In ‘Finding Time in a Digital Age’, chapter 7 in Judy Wajcman’s Pressed for Time: The Acceleration of Life in Digital Capitalism (2015), she opens with a description of what economist John Maynard Keynes anticipated almost a century ago: increased productivity from technical progress will eventually alleviate the time and effort needed to produce and supply humanity’s material needs. Yet instead, Life is even more rushed in the accelerated digital age when the opposite was predicted. She argues that reducing of work hours as one way to alleviate time pressure. She attributes these long hour working conditions to a capitalist economy, hyper consumption, and a lack of public forum of what is a good life and what value and place leisure should have in it.
Her quote from sociologist Juliet Schor is only too relatable:
“they work too much, eat too quickly, socialise too little, drive and sit in traffic for too many hours, don’t get enough sleep, and feel harried too much of the time.” (p.167)
Whilst many have adopted the perspective that: the solution to our ‘temporal impoverishment’ is to return to a ‘naturalistic’ lifestyle and escape from technology, Wajcman’s analysis does not favour this as the answer. She highlights the complex duality technology have in our lives. On one hand, it has the ability to maximise our productivity, experience differently, and allow us to connect, produce, and operate in ways that weren’t possible before. On the other, we are constantly distracted, consuming and working as we are always connected.
The author’s commendable pragmatism, in response to the reactionary approach through returning to ‘nature’, shows great clarity and rational understanding beyond the emotional. She even proposes that we can find new approaches to adapt to our current environment. Just because technology has sped things up in our lives, doesn’t mean we can’t use technology, as we always have, to assist in improving human capabilities to adapt, to be versatile in new environments. This is demonstrated in the time management phone app that Wajcman mentions in the beginning.
“Smart, fast technologies provide an unparalleled opportunity for realizing a more humane and just society, only we need to keep in mind that busyness is not a function of gadgetry but of the priorities and parameters we ourselves set.” (p.184)
Wajcman also identified that, with the convenience of technology (particularly our personal devices, cloud services, etc), our divide between work and leisure seem to have dissipated.
This blurred lifestyle is something I experience on a daily basis, mostly working wherever I can fit it in.

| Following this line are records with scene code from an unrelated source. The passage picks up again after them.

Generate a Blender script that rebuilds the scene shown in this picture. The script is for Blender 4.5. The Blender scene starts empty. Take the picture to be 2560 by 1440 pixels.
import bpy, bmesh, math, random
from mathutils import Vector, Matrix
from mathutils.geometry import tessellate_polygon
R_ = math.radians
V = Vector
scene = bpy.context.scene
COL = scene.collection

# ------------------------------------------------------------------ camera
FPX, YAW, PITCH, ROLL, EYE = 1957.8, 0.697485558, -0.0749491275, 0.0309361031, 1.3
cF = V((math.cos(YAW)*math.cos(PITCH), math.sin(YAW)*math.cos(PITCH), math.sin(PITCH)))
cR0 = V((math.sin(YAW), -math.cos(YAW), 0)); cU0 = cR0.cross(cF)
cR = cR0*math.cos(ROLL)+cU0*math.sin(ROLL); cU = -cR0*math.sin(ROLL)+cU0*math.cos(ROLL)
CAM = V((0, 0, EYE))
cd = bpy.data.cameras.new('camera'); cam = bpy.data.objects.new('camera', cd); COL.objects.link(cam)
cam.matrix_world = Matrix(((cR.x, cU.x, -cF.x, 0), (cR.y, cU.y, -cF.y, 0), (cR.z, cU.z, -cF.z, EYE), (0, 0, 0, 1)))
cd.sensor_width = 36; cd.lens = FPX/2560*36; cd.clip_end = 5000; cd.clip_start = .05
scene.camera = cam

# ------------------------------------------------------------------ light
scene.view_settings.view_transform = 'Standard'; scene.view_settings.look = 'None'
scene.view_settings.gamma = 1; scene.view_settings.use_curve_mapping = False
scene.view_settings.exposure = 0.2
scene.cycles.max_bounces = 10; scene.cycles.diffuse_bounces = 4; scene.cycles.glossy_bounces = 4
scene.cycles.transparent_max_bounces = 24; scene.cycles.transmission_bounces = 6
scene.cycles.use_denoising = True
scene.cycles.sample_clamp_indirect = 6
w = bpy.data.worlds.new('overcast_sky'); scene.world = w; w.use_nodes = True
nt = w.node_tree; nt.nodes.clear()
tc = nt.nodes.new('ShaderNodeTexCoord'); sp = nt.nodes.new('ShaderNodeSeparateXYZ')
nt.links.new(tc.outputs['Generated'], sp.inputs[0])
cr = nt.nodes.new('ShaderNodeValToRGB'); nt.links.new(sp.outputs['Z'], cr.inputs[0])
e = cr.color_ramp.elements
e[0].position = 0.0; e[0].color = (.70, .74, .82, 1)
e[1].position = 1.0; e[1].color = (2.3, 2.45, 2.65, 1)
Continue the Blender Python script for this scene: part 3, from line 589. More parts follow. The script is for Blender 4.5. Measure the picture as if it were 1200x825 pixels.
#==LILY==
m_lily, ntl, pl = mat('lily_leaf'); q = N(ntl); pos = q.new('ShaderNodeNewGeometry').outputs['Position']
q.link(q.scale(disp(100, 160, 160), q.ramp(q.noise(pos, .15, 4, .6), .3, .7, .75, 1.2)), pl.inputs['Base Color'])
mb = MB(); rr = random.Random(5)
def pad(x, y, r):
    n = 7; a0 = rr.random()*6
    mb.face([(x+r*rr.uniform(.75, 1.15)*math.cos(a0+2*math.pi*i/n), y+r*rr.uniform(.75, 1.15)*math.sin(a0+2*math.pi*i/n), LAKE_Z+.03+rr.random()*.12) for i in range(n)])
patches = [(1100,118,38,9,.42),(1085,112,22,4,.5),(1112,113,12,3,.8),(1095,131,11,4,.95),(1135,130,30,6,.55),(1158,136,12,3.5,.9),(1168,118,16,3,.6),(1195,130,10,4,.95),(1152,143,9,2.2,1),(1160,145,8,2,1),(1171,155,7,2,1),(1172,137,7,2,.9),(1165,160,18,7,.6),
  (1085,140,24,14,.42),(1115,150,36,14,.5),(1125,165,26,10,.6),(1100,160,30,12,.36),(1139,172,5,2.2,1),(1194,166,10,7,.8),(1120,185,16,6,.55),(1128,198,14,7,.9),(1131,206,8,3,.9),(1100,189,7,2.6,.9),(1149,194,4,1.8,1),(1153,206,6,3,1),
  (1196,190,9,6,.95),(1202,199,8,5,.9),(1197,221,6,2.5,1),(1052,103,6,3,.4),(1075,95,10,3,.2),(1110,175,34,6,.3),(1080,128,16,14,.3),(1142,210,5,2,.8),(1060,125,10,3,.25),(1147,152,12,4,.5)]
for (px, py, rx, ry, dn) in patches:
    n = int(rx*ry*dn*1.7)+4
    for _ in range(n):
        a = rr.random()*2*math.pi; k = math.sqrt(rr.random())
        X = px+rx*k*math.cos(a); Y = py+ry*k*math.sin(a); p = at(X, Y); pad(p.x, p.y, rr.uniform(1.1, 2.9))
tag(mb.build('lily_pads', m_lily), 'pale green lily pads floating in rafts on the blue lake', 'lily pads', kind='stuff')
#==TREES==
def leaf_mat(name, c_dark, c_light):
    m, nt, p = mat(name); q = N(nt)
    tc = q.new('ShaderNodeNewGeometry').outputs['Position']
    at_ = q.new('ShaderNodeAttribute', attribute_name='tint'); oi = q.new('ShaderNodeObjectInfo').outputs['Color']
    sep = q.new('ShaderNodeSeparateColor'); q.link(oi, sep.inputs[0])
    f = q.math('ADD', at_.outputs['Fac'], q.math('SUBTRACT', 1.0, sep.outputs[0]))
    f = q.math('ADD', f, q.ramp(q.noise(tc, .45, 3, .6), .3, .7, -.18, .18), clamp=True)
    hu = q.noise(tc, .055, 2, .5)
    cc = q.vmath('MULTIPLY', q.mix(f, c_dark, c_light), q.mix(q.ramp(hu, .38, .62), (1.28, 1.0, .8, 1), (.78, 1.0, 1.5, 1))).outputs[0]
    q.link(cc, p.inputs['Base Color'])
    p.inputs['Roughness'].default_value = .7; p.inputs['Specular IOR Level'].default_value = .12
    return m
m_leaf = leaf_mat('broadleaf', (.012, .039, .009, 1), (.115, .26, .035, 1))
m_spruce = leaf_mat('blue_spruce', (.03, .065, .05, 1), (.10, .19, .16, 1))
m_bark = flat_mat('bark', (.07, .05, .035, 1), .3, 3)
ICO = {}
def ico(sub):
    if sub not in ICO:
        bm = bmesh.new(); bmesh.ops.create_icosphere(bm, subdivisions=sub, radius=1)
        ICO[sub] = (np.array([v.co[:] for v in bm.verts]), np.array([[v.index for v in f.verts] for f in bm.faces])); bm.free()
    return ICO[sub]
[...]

Some days I feel glad to be working from home and being able to spend time with my dogs, not realising that I am often not spending quality time with them, rather, bringing the mess and stress of my pursuit of my career into my ‘personal life’ and letting it invade the time i have set for other parts of my life. Whilst I have no complaints to putting in as much as I think I should for the results I desire, I have realised that I also desire and should cherish the companionship I am so fortunate to have at this point in my life. Which makes it difficult to prioritize one over the other. Incidentally, I have never thought this lifestyle I have unintentionally taken up might have anything to do with the fact that the integration of technology into our lives have made it possible to work anywhere we can, or want to.
This reading shed light on some subtle and sometimes unnoticeable factors that we should be reflecting on in our daily practices and work-life balance.